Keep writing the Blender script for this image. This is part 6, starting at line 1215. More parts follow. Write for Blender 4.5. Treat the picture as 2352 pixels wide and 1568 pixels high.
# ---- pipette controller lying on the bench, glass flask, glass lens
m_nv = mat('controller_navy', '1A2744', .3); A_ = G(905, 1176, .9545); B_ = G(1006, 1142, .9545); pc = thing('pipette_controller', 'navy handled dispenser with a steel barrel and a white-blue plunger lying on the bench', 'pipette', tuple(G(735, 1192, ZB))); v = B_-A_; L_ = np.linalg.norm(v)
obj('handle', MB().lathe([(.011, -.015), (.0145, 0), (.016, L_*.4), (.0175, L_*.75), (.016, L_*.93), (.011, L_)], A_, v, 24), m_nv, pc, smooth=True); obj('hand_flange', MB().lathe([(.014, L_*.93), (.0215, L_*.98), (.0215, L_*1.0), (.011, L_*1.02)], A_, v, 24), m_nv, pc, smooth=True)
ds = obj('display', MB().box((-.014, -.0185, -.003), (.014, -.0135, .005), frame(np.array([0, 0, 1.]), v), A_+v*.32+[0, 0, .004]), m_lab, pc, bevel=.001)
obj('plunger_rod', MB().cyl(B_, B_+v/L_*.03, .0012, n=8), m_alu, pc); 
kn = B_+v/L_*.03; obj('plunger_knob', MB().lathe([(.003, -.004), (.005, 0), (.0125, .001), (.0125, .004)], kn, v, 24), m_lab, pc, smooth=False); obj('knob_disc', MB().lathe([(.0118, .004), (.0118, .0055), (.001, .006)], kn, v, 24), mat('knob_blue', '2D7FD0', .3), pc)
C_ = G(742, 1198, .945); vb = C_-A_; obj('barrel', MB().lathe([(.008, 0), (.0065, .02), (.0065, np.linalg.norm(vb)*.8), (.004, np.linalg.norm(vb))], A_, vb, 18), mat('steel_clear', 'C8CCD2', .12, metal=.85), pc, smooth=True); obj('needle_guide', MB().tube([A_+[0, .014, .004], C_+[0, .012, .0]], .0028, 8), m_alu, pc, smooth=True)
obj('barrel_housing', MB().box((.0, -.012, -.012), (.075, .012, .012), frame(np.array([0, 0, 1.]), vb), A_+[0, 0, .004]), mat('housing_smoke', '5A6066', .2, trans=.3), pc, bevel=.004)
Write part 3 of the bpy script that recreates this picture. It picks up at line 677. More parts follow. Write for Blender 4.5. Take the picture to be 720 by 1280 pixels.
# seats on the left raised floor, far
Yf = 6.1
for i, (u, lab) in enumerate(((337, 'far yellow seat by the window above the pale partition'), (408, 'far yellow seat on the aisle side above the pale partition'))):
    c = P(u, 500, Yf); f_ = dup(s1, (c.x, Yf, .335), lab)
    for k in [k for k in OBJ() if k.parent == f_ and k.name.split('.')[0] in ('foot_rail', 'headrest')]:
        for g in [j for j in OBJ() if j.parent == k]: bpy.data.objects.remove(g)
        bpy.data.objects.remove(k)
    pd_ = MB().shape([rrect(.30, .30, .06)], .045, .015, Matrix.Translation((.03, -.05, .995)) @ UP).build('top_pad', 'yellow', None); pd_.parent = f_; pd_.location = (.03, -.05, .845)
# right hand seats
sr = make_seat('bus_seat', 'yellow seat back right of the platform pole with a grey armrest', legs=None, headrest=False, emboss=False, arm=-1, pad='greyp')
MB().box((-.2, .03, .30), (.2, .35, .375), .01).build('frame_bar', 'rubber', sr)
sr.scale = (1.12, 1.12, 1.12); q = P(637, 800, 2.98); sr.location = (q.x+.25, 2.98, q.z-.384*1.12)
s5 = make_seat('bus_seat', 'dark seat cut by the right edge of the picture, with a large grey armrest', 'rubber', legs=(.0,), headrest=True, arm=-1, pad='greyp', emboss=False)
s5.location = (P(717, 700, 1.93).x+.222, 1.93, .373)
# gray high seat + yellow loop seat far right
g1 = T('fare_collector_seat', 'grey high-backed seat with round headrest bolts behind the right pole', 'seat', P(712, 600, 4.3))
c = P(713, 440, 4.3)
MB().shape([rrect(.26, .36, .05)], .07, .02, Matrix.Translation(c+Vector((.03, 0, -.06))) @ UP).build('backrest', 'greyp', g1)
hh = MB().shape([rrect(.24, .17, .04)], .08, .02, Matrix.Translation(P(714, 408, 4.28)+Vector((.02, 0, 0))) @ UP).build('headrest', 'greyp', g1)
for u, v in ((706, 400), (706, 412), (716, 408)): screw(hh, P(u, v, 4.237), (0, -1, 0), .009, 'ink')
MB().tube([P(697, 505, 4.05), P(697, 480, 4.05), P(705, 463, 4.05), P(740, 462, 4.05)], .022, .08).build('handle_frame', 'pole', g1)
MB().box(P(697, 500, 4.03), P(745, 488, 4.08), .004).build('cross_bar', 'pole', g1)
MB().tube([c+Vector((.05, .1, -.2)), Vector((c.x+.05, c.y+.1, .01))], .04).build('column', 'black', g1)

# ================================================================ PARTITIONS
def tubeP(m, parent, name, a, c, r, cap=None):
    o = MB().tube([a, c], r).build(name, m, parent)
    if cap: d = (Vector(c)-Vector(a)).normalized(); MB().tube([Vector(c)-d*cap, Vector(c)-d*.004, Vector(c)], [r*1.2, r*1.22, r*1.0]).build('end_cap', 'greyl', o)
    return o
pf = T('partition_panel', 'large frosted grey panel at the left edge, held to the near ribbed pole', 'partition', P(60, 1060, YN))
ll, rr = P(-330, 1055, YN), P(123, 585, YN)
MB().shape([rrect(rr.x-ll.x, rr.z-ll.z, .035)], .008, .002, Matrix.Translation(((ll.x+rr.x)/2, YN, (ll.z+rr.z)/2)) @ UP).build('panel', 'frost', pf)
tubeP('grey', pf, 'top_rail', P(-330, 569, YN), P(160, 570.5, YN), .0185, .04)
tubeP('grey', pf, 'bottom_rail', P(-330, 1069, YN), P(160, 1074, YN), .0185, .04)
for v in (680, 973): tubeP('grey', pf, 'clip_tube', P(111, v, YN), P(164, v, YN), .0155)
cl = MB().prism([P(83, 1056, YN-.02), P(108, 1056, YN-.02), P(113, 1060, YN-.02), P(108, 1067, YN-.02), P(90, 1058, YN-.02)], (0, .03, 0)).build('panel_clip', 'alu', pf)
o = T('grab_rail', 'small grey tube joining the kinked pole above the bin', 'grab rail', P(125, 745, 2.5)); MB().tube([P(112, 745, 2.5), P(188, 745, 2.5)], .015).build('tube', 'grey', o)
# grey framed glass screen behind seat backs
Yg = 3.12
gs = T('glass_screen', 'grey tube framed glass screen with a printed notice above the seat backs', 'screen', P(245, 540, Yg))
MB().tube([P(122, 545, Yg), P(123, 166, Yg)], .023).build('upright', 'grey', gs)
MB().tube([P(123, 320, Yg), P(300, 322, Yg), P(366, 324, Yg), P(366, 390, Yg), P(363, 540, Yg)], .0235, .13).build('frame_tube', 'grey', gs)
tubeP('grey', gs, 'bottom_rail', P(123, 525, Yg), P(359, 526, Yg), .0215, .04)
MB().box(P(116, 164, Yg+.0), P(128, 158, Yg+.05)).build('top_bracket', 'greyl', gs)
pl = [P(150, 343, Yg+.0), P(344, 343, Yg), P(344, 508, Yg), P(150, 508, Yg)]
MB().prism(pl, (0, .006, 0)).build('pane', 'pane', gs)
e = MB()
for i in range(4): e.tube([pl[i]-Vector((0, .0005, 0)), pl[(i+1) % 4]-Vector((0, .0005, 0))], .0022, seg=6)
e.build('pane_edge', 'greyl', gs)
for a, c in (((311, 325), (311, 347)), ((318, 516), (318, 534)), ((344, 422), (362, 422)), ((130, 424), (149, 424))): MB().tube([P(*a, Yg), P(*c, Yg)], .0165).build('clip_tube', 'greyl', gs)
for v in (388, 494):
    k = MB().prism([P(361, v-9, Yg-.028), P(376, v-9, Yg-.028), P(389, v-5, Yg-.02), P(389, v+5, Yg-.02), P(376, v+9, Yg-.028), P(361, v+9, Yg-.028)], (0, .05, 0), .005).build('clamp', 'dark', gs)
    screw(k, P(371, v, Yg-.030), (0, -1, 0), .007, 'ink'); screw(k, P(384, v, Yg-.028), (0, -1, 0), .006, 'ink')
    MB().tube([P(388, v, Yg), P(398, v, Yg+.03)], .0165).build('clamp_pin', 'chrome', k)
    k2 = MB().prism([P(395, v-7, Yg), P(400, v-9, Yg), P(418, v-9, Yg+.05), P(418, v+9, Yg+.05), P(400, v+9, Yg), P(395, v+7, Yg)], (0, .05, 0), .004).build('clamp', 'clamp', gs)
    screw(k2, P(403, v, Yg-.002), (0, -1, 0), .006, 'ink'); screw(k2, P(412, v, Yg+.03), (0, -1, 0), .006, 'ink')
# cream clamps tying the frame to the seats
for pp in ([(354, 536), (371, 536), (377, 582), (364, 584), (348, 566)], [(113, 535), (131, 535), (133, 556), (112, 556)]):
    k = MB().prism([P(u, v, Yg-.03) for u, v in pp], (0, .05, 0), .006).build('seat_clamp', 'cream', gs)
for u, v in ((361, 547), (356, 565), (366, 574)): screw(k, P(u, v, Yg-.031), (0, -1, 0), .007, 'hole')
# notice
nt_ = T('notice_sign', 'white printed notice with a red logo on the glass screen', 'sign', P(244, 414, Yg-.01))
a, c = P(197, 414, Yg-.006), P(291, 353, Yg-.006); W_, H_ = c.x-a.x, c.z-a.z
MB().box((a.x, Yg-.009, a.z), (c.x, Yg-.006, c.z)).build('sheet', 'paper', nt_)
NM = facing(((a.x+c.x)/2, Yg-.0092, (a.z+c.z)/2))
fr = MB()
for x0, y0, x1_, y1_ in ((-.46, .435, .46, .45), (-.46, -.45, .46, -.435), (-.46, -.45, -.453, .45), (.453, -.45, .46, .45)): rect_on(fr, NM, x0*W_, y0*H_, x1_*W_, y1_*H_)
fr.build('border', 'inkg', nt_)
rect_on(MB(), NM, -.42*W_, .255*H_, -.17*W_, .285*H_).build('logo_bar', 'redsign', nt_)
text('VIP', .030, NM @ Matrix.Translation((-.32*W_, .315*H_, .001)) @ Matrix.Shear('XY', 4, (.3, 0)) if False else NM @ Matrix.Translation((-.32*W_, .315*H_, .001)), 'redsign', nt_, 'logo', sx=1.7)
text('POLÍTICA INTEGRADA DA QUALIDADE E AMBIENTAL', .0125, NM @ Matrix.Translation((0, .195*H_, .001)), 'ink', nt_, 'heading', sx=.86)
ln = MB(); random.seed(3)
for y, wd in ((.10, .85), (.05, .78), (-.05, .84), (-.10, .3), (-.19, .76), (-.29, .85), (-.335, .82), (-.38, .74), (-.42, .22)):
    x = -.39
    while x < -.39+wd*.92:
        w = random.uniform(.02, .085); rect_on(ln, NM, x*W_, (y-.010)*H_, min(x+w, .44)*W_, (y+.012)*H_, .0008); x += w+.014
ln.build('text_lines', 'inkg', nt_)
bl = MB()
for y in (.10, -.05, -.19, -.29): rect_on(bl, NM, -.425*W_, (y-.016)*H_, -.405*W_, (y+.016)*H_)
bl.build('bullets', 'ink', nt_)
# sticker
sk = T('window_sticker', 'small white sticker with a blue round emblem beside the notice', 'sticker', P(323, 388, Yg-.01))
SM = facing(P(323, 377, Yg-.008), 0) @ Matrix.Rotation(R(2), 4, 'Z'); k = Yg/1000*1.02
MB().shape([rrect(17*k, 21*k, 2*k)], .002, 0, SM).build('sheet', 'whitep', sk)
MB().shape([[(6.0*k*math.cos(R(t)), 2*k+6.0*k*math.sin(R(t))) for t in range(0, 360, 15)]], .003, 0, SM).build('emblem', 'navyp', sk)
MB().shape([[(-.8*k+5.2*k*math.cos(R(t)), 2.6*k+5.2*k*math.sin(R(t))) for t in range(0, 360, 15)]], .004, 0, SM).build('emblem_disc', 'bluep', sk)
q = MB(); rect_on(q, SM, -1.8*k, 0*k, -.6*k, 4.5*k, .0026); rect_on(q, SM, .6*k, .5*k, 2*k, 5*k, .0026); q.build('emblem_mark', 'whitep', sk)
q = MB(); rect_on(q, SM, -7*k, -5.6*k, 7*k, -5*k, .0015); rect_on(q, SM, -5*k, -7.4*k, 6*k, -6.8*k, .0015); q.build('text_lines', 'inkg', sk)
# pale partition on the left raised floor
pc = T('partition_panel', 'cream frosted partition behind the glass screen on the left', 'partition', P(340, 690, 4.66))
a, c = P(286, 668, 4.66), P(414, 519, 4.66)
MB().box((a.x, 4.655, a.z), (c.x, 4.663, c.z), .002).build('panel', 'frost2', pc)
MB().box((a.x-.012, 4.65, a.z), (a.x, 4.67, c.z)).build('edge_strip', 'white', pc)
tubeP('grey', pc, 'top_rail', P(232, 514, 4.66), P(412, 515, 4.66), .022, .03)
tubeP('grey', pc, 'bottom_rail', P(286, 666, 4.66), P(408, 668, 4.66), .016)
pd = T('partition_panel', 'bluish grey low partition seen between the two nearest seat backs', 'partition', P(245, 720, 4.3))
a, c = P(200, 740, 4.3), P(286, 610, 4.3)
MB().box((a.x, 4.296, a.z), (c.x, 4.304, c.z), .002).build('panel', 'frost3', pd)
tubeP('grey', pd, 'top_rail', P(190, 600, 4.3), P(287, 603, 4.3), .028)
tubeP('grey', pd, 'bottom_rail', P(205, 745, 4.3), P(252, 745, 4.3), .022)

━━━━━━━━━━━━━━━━

◆ The request
Quote only the stretch of lines that starts the data above and ends with the line containing "trans=.3), pc, bevel=.004)", both included.

◆ Task solution
Keep writing the Blender script for this image. This is part 6, starting at line 1215. More parts follow. Write for Blender 4.5. Treat the picture as 2352 pixels wide and 1568 pixels high.
# ---- pipette controller lying on the bench, glass flask, glass lens
m_nv = mat('controller_navy', '1A2744', .3); A_ = G(905, 1176, .9545); B_ = G(1006, 1142, .9545); pc = thing('pipette_controller', 'navy handled dispenser with a steel barrel and a white-blue plunger lying on the bench', 'pipette', tuple(G(735, 1192, ZB))); v = B_-A_; L_ = np.linalg.norm(v)
obj('handle', MB().lathe([(.011, -.015), (.0145, 0), (.016, L_*.4), (.0175, L_*.75), (.016, L_*.93), (.011, L_)], A_, v, 24), m_nv, pc, smooth=True); obj('hand_flange', MB().lathe([(.014, L_*.93), (.0215, L_*.98), (.0215, L_*1.0), (.011, L_*1.02)], A_, v, 24), m_nv, pc, smooth=True)
ds = obj('display', MB().box((-.014, -.0185, -.003), (.014, -.0135, .005), frame(np.array([0, 0, 1.]), v), A_+v*.32+[0, 0, .004]), m_lab, pc, bevel=.001)
obj('plunger_rod', MB().cyl(B_, B_+v/L_*.03, .0012, n=8), m_alu, pc); 
kn = B_+v/L_*.03; obj('plunger_knob', MB().lathe([(.003, -.004), (.005, 0), (.0125, .001), (.0125, .004)], kn, v, 24), m_lab, pc, smooth=False); obj('knob_disc', MB().lathe([(.0118, .004), (.0118, .0055), (.001, .006)], kn, v, 24), mat('knob_blue', '2D7FD0', .3), pc)
C_ = G(742, 1198, .945); vb = C_-A_; obj('barrel', MB().lathe([(.008, 0), (.0065, .02), (.0065, np.linalg.norm(vb)*.8), (.004, np.linalg.norm(vb))], A_, vb, 18), mat('steel_clear', 'C8CCD2', .12, metal=.85), pc, smooth=True); obj('needle_guide', MB().tube([A_+[0, .014, .004], C_+[0, .012, .0]], .0028, 8), m_alu, pc, smooth=True)
obj('barrel_housing', MB().box((.0, -.012, -.012), (.075, .012, .012), frame(np.array([0, 0, 1.]), vb), A_+[0, 0, .004]), mat('housing_smoke', '5A6066', .2, trans=.3), pc, bevel=.004)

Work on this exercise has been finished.